The Interview was a very traumatic experience,” Rogen told Shepard. “We were worried that people will forever have filed us away in their heads alongside something that was not funny. ‘Pack it in guys! You’ve shown your hand, and we’re not happy.'”

Though it didn’t do as bad financially as some of the other films that Rogen has made (Green Hornet comes to mind), it was the first time that Rogen made a film where people said, “They shouldn’t have made this. The margin of error for this, knowing that the best version is another good R-rated comedy and the worst version is nuclear annihilation, maybe they shouldn’t have gone into that arena.”

“It rattled me for a little while,” he added. “I wasn’t sure how people would react … it wasn’t until the next movie came out [The Night Before]” that Rogen felt a sense of relief. “We’re over the hump. It’s not the worst thing. It’s not the best thing.
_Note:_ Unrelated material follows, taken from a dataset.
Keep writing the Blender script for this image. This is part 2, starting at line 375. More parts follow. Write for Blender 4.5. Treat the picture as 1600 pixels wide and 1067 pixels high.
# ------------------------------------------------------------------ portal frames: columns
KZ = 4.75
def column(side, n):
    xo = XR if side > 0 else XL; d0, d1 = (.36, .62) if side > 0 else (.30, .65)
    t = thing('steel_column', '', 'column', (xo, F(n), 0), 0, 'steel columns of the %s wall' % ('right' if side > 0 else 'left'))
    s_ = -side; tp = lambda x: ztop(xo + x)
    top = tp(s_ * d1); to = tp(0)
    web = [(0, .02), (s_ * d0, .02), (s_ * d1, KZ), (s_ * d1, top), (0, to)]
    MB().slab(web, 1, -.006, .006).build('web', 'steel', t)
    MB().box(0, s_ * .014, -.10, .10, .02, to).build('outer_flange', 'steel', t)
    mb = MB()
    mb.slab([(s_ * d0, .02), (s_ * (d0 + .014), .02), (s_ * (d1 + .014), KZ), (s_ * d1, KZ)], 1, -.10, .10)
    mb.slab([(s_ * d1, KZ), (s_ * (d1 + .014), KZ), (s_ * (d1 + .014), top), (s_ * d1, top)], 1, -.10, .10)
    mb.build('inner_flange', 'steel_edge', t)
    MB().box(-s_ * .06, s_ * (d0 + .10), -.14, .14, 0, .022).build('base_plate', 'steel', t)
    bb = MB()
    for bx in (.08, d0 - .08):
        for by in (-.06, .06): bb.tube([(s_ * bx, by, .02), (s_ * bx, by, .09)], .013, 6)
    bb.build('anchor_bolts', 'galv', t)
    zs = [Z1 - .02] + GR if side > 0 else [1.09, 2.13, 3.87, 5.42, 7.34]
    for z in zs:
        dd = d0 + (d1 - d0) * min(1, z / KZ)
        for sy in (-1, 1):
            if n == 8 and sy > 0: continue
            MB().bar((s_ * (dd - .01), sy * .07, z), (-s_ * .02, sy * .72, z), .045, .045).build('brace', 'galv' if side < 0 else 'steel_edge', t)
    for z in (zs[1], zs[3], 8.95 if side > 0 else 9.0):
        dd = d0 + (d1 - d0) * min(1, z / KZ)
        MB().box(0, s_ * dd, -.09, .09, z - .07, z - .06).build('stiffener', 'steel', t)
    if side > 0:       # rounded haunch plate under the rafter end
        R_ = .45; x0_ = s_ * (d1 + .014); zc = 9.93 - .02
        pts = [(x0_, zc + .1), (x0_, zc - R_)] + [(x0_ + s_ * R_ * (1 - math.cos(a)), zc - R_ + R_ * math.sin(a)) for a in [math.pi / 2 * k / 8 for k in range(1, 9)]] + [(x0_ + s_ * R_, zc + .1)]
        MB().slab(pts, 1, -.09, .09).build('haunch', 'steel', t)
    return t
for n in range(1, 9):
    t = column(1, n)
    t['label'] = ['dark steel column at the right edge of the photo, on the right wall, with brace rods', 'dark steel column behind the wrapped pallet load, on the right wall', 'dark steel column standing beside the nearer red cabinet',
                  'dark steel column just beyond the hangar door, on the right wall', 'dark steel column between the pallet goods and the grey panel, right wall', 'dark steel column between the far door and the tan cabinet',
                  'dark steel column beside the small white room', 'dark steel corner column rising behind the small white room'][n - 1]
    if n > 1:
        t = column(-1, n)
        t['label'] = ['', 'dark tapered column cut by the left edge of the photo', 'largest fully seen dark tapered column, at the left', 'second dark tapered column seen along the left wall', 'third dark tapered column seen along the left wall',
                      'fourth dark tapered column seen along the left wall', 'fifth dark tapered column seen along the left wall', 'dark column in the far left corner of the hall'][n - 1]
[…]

We’re back to business as usual.”

Rogen added that The Interview was also the only time during his career that he was in “the news.”

“Like, Obama was giving entire press conferences about it.” Rogen said, recalling the press conference in which Rogen wondered if the media would ask Obama about it. “And the first five questions were about it. They made Obama talk about it for 15 minutes. It was kind of cool, I guess, but it was a little much.”

Despite the film’s failure, however, Rogen doesn’t feel a lot of guilt about the Sony hack that followed. “I don’t feel as bad about that as you would think,” Rogen told Shepard. “Because the head of Sony was explicitly warned about the likelihood of a hack in a meeting I was in, and they proceeded to do nothing about it … I don’t know if it was my fault.”

Rogen went on to say that he didn’t feel “guilt,” so much as he felt anger. “The hacking itself is not something that we took on because Sony was always getting hacked. They are notoriously hated by hackers. They did this thing in the 90s where people were ripping off CDs, so Sony created a CD that would destroy your computer if you tried to copy it in a way was illegal, which is why hackers have always hated them. It’s why Playstations are always being hacked … they’re just known for being a company that hackers don’t like.”

Though Amy Pascal — the co-chairman of Sony Pictures during the hack — was forced out over the controversy that erupted surrounding a few of her emails, Rogen still thinks “she’s great. We’re still working together on a lot of stuff.”

It’s probably too soon, but one day, Rogen should make a movie about making The Interview, and Amy Pascal should produce. In the meantime, Rogen can be seen in Like Father while his show, Preacher airs Sunday nights on AMC.